---- Data provided
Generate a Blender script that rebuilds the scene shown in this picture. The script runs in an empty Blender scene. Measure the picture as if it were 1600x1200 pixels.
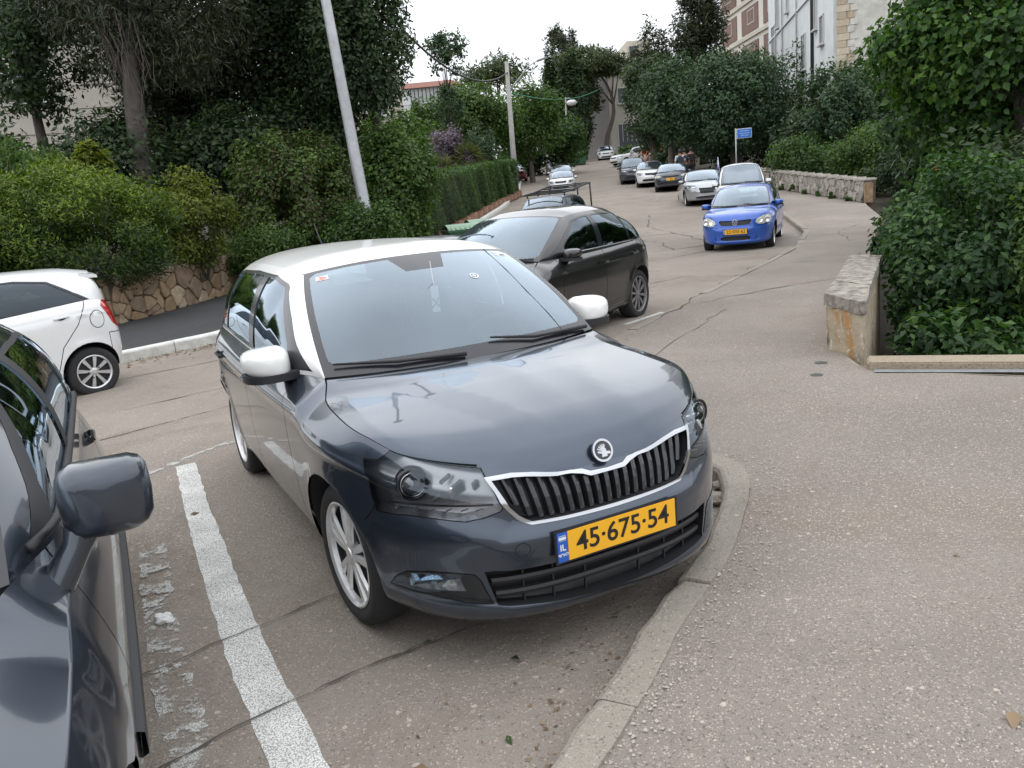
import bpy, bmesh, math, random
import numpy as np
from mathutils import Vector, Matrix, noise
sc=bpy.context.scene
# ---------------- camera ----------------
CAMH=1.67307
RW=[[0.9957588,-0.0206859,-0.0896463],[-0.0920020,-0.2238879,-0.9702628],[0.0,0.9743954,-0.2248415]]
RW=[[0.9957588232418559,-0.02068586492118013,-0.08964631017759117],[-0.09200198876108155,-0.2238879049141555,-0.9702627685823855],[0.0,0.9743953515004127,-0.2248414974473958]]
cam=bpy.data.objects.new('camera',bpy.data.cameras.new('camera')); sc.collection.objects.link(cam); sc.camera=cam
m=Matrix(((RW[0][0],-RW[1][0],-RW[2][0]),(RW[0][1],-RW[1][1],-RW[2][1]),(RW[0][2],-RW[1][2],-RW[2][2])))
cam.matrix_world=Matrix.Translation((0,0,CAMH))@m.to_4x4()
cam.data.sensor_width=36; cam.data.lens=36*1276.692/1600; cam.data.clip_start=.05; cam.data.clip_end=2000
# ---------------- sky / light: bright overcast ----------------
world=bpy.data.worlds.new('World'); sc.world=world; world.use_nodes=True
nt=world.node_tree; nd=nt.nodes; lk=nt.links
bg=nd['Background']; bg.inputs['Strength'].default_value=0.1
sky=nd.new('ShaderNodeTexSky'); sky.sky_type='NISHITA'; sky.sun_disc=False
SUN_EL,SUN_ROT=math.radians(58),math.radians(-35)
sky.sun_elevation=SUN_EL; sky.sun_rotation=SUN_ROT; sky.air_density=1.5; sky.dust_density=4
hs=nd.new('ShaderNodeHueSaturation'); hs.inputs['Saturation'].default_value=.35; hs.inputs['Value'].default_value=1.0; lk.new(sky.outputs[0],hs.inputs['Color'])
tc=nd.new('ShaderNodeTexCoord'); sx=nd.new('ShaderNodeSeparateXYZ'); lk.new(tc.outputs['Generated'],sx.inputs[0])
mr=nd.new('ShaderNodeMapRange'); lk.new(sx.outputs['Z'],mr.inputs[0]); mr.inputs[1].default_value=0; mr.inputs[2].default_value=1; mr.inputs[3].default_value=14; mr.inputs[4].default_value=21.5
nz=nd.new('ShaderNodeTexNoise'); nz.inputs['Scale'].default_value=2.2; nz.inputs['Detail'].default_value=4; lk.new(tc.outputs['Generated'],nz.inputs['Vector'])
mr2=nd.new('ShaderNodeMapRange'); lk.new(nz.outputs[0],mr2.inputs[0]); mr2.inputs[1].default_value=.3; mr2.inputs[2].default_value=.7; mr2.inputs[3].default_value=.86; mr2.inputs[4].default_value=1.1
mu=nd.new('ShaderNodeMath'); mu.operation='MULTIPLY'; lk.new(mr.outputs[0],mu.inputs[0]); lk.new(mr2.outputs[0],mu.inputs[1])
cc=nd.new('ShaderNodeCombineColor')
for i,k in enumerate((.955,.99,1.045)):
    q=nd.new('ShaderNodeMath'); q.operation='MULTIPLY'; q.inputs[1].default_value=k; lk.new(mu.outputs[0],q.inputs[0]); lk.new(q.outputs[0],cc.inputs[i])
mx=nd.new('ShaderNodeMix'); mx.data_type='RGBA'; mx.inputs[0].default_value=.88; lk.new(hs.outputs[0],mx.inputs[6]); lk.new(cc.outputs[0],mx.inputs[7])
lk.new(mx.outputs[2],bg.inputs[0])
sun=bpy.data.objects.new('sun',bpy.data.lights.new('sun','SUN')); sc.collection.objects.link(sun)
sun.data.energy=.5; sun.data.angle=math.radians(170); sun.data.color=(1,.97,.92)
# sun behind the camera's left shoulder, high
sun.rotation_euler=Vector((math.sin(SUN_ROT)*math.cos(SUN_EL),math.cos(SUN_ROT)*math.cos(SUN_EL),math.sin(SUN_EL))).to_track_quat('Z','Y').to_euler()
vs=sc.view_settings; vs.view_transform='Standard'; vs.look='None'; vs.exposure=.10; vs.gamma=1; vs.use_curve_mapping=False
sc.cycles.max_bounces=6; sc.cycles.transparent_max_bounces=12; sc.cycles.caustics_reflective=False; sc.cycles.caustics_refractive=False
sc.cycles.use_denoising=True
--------
# Work instructions:
Write out the data precisely as given, excluding the pictures.

# Exercise solution:
Generate a Blender script that rebuilds the scene shown in this picture. The script runs in an empty Blender scene. Measure the picture as if it were 1600x1200 pixels.
import bpy, bmesh, math, random
import numpy as np
from mathutils import Vector, Matrix, noise
sc=bpy.context.scene
# ---------------- camera ----------------
CAMH=1.67307
RW=[[0.9957588,-0.0206859,-0.0896463],[-0.0920020,-0.2238879,-0.9702628],[0.0,0.9743954,-0.2248415]]
RW=[[0.9957588232418559,-0.02068586492118013,-0.08964631017759117],[-0.09200198876108155,-0.2238879049141555,-0.9702627685823855],[0.0,0.9743953515004127,-0.2248414974473958]]
cam=bpy.data.objects.new('camera',bpy.data.cameras.new('camera')); sc.collection.objects.link(cam); sc.camera=cam
m=Matrix(((RW[0][0],-RW[1][0],-RW[2][0]),(RW[0][1],-RW[1][1],-RW[2][1]),(RW[0][2],-RW[1][2],-RW[2][2])))
cam.matrix_world=Matrix.Translation((0,0,CAMH))@m.to_4x4()
cam.data.sensor_width=36; cam.data.lens=36*1276.692/1600; cam.data.clip_start=.05; cam.data.clip_end=2000
# ---------------- sky / light: bright overcast ----------------
world=bpy.data.worlds.new('World'); sc.world=world; world.use_nodes=True
nt=world.node_tree; nd=nt.nodes; lk=nt.links
bg=nd['Background']; bg.inputs['Strength'].default_value=0.1
sky=nd.new('ShaderNodeTexSky'); sky.sky_type='NISHITA'; sky.sun_disc=False
SUN_EL,SUN_ROT=math.radians(58),math.radians(-35)
sky.sun_elevation=SUN_EL; sky.sun_rotation=SUN_ROT; sky.air_density=1.5; sky.dust_density=4
hs=nd.new('ShaderNodeHueSaturation'); hs.inputs['Saturation'].default_value=.35; hs.inputs['Value'].default_value=1.0; lk.new(sky.outputs[0],hs.inputs['Color'])
tc=nd.new('ShaderNodeTexCoord'); sx=nd.new('ShaderNodeSeparateXYZ'); lk.new(tc.outputs['Generated'],sx.inputs[0])
mr=nd.new('ShaderNodeMapRange'); lk.new(sx.outputs['Z'],mr.inputs[0]); mr.inputs[1].default_value=0; mr.inputs[2].default_value=1; mr.inputs[3].default_value=14; mr.inputs[4].default_value=21.5
nz=nd.new('ShaderNodeTexNoise'); nz.inputs['Scale'].default_value=2.2; nz.inputs['Detail'].default_value=4; lk.new(tc.outputs['Generated'],nz.inputs['Vector'])
mr2=nd.new('ShaderNodeMapRange'); lk.new(nz.outputs[0],mr2.inputs[0]); mr2.inputs[1].default_value=.3; mr2.inputs[2].default_value=.7; mr2.inputs[3].default_value=.86; mr2.inputs[4].default_value=1.1
mu=nd.new('ShaderNodeMath'); mu.operation='MULTIPLY'; lk.new(mr.outputs[0],mu.inputs[0]); lk.new(mr2.outputs[0],mu.inputs[1])
cc=nd.new('ShaderNodeCombineColor')
for i,k in enumerate((.955,.99,1.045)):
    q=nd.new('ShaderNodeMath'); q.operation='MULTIPLY'; q.inputs[1].default_value=k; lk.new(mu.outputs[0],q.inputs[0]); lk.new(q.outputs[0],cc.inputs[i])
mx=nd.new('ShaderNodeMix'); mx.data_type='RGBA'; mx.inputs[0].default_value=.88; lk.new(hs.outputs[0],mx.inputs[6]); lk.new(cc.outputs[0],mx.inputs[7])
lk.new(mx.outputs[2],bg.inputs[0])
sun=bpy.data.objects.new('sun',bpy.data.lights.new('sun','SUN')); sc.collection.objects.link(sun)
sun.data.energy=.5; sun.data.angle=math.radians(170); sun.data.color=(1,.97,.92)
# sun behind the camera's left shoulder, high
sun.rotation_euler=Vector((math.sin(SUN_ROT)*math.cos(SUN_EL),math.cos(SUN_ROT)*math.cos(SUN_EL),math.sin(SUN_EL))).to_track_quat('Z','Y').to_euler()
vs=sc.view_settings; vs.view_transform='Standard'; vs.look='None'; vs.exposure=.10; vs.gamma=1; vs.use_curve_mapping=False
sc.cycles.max_bounces=6; sc.cycles.transparent_max_bounces=12; sc.cycles.caustics_reflective=False; sc.cycles.caustics_refractive=False
sc.cycles.use_denoising=True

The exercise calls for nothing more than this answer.